Raty: rośnie ryzyko pośrednika
Wartość rynku pośrednictwa kredytowego w ub.r. szacowana jest na prawie 6 mld zł, wobec ponad 4 mld zł w 1998 r. Ten dynamiczny wzrost ilościowy miał niewątpliwie konsekwencje dla jakości portfela kredytowego.
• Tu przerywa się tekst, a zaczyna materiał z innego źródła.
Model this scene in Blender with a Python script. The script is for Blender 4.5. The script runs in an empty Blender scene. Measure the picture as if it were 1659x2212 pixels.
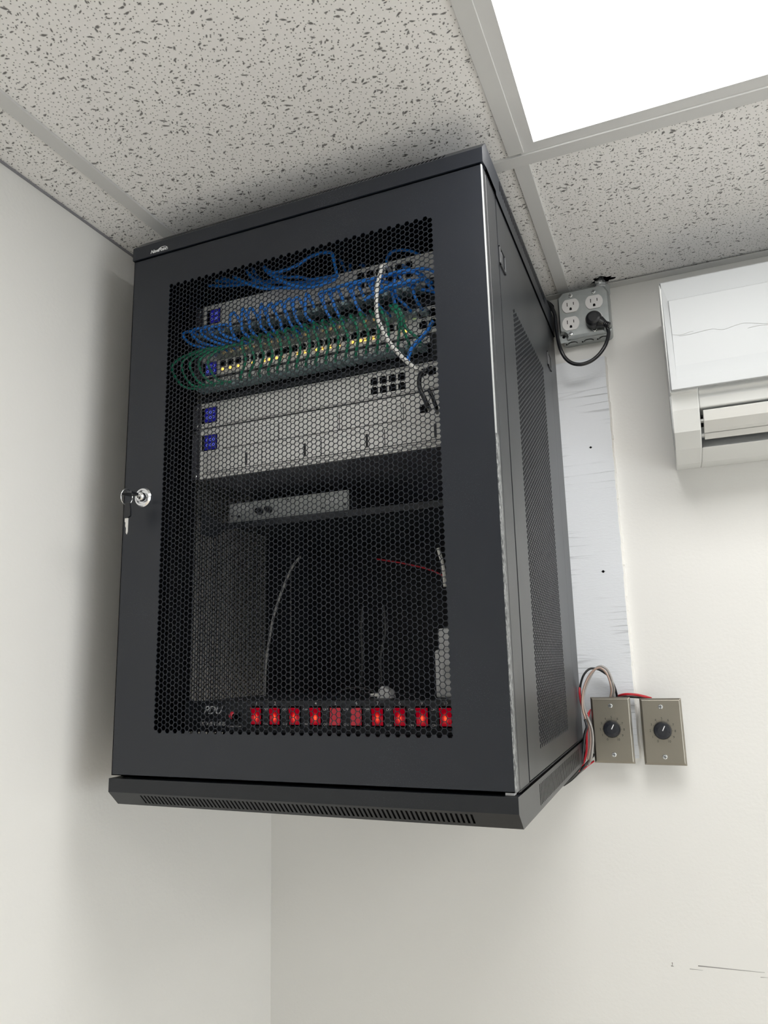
import bpy, bmesh, math, random
from mathutils import Vector, Matrix
from mathutils.geometry import tessellate_polygon
PI = math.pi
random.seed(7)
S = bpy.context.scene
COL = S.collection
H0 = 2.5                       # ceiling height; all z below are measured from the ceiling

# ------------------------------------------------------------------ camera
F = 1540.7149; PXC, PYC = 843.082, 1129.8914
CC = Vector((0.8814, -1.4409, -0.7443))
RM = ((0.92623429, -0.36510758, 0.0937363), (0.37609093, 0.91186141, -0.16451256), (-0.02540973, 0.18763055, 0.98191096))
RIGHT = Vector([r[0] for r in RM]); FWD = Vector([r[1] for r in RM]); UP = Vector([r[2] for r in RM])
cam = bpy.data.cameras.new('camera'); co = bpy.data.objects.new('camera', cam); COL.objects.link(co)
cam.sensor_fit = 'VERTICAL'; cam.sensor_height = 36.0; cam.lens = F / 2212 * 36
cam.shift_x = -(PXC - 829.5) / 2212; cam.shift_y = (PYC - 1106) / 2212
cam.clip_start = 0.01; cam.clip_end = 50
m = Matrix.Identity(4)
for i, v in enumerate((RIGHT, UP, -FWD)):
    for j in range(3): m[j][i] = v[j]
m.translation = CC + Vector((0, 0, H0))
co.matrix_world = m
S.camera = co

def at(u, v, ax, val):
    """point of the place seen at photo pixel (u, v) lying on the plane axis=val"""
    d = RIGHT * ((u - PXC) / F) + FWD + UP * ((PYC - v) / F)
    return CC + d * ((val - CC[ax]) / d[ax])

# ------------------------------------------------------------------ world and exposure
w = bpy.data.worlds.new('world'); S.world = w; w.use_nodes = True
w.node_tree.nodes['Background'].inputs[0].default_value = (0.75, 0.8, 0.9, 1)
w.node_tree.nodes['Background'].inputs[1].default_value = 0.02
S.view_settings.view_transform = 'Standard'; S.view_settings.look = 'None'
S.view_settings.gamma = 1; S.view_settings.use_curve_mapping = False
S.view_settings.exposure = 0.46
FILL_PANE_POWER = 3.2            # radiance of the unseen glowing pane, added as fill light
PANEL_POWER = 6.9              # radiance of the LED ceiling panels

# ------------------------------------------------------------------ materials
MATS = {}
def mat(name, col=(.5, .5, .5), rough=.5, metal=0., spec=.5, emit=None, es=1., coat=0., alpha=1., trans=0.):
    if name in MATS: return MATS[name]
    M = bpy.data.materials.new(name); M.use_nodes = True
    b = M.node_tree.nodes['Principled BSDF']; I = b.inputs
    I['Base Color'].default_value = (*col, 1); I['Roughness'].default_value = rough
    I['Metallic'].default_value = metal; I['Specular IOR Level'].default_value = spec
    I['Coat Weight'].default_value = coat; I['Transmission Weight'].default_value = trans
    I['Alpha'].default_value = alpha
    if emit: I['Emission Color'].default_value = (*emit, 1); I['Emission Strength'].default_value = es
    MATS[name] = M; return M
def nd(M, t, **k):
    n = M.node_tree.nodes.new(t)
    for a, b in k.items():
        if hasattr(n, a): setattr(n, a, b)
        else: n.inputs[a].default_value = b
    return n
def lk(M, a, b): M.node_tree.links.new(a, b)
def math_(M, op, a, b=None, c=None):
    n = nd(M, 'ShaderNodeMath', operation=op)
    for i, x in enumerate((a, b, c)):
        if x is None: continue
        if isinstance(x, (int, float)): n.inputs[i].default_value = x
        else: lk(M, x, n.inputs[i])
    return n.outputs[0]
def mixc(M, f, a, b):
    n = nd(M, 'ShaderNodeMix', data_type='RGBA')
    if isinstance(f, (int, float)): n.inputs[0].default_value = f
    else: lk(M, f, n.inputs[0])
    for i, x in ((6, a), (7, b)):
        if isinstance(x, tuple): n.inputs[i].default_value = (*x, 1)
        else: lk(M, x, n.inputs[i])
    return n.outputs[2]
def bsdf(M): return M.node_tree.nodes['Principled BSDF']
def bump(M, h, strength=.3, dist=.001):
    n = nd(M, 'ShaderNodeBump'); n.inputs['Strength'].default_value = strength; n.inputs['Distance'].default_value = dist
    lk(M, h, n.inputs['Height']); lk(M, n.outputs[0], bsdf(M).inputs['Normal']); return n
def coords(M, scale=(1, 1, 1), rot=(0, 0, 0), loc=(0, 0, 0)):
    g = nd(M, 'ShaderNodeNewGeometry'); mp = nd(M, 'ShaderNodeMapping')
    mp.inputs['Scale'].default_value = scale; mp.inputs['Rotation'].default_value = rot; mp.inputs['Location'].default_value = loc
    lk(M, g.outputs['Position'], mp.inputs[0]); return mp.outputs[0]
def noise(M, vec, scale, detail=2, rough=.5):
    n = nd(M, 'ShaderNodeTexNoise'); n.inputs['Scale'].default_value = scale; n.inputs['Detail'].default_value = detail
    n.inputs['Roughness'].default_value = rough; lk(M, vec, n.inputs['Vector']); return n

# painted drywall
def wall_mat(name, col):
    M = mat(name, col, .75, spec=.3); c = coords(M)
    n1 = noise(M, c, 160, 3); n2 = noise(M, c, 28, 2)
    h = math_(M, 'MULTIPLY_ADD', n2.outputs[0], .6, n1.outputs[0])
    bump(M, h, .22, .0012)
    n3 = noise(M, c, 1.7, 2)
    lk(M, mixc(M, n3.outputs[0], tuple(x * .985 for x in col), tuple(min(1, x * 1.015) for x in col)), bsdf(M).inputs['Base Color'])
    return M
WALL = wall_mat('wall_paint', (.80, .795, .775))
WALL2 = wall_mat('wall_paint_far', (.80, .795, .775))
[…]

Pośrednicy nie ujawniają jednak danych na ten temat, chyba że udział kredytów nieregularnych jest mininimalny. Kredyty stracone stanowiły w ubiegłym roku 0,5 proc. całego portfela, podobnie jak w roku 1998, i to pomimo wzrostu obrotów ze 117 do 190 mln zł - powiedziała PG Dorota Cacek, wiceprezes firmy Dominet, obsługującej sprzedaż ratalną samochodów. Decyzje o udzieleniu kredytu są tu scentralizowane, na tym szczeblu odrzucany jest przeciętnie co dziesiąty wniosek. Nie jest to mało, zważywszy, że wstępnej selekcji dokonują już pracownicy poszczególnych biur.
Jednak spłacalność kredytów samochodowych jest i tak znacznie lepsza niż mniejszych kredytów na ratalny zakup towarów przemysłowych. Udział kredytów nieregularnycch niestety wzrasta, przede wszystkim z powodów ekonomiczno-społecznych. Podstawowe sposoby przeciwdziałania pogarszaniu się portfela kredytów, które stosujemy, to trzyszczeblowa procedura weryfikacji wniosków i odpowiednio skalkulowana wysokość pierwszej wpłaty - powiedział PG Jerzy Widerski z firmy ARS. Stopień ryzyka zależy od asortymentu - najbardziej ryzykowne jest kredytowanie zakupu telefonów komórkowych, sprzętu RTV, potem komputerów i materiałów budowlanych. Zdaniem Grzegorza Rojewskiego z firmy CLA, związek ryzyka z asortymentem nadaje mu także charakter sezonowy - w IV kwartale ryzyko jest największe, bowiem jest to okres wzmożonych zakupów sprzętu RTV, wiosną w zakupach przeważa mniej ryzykowny sprzęt AGD, zaś latem też mało ryzykowne meble.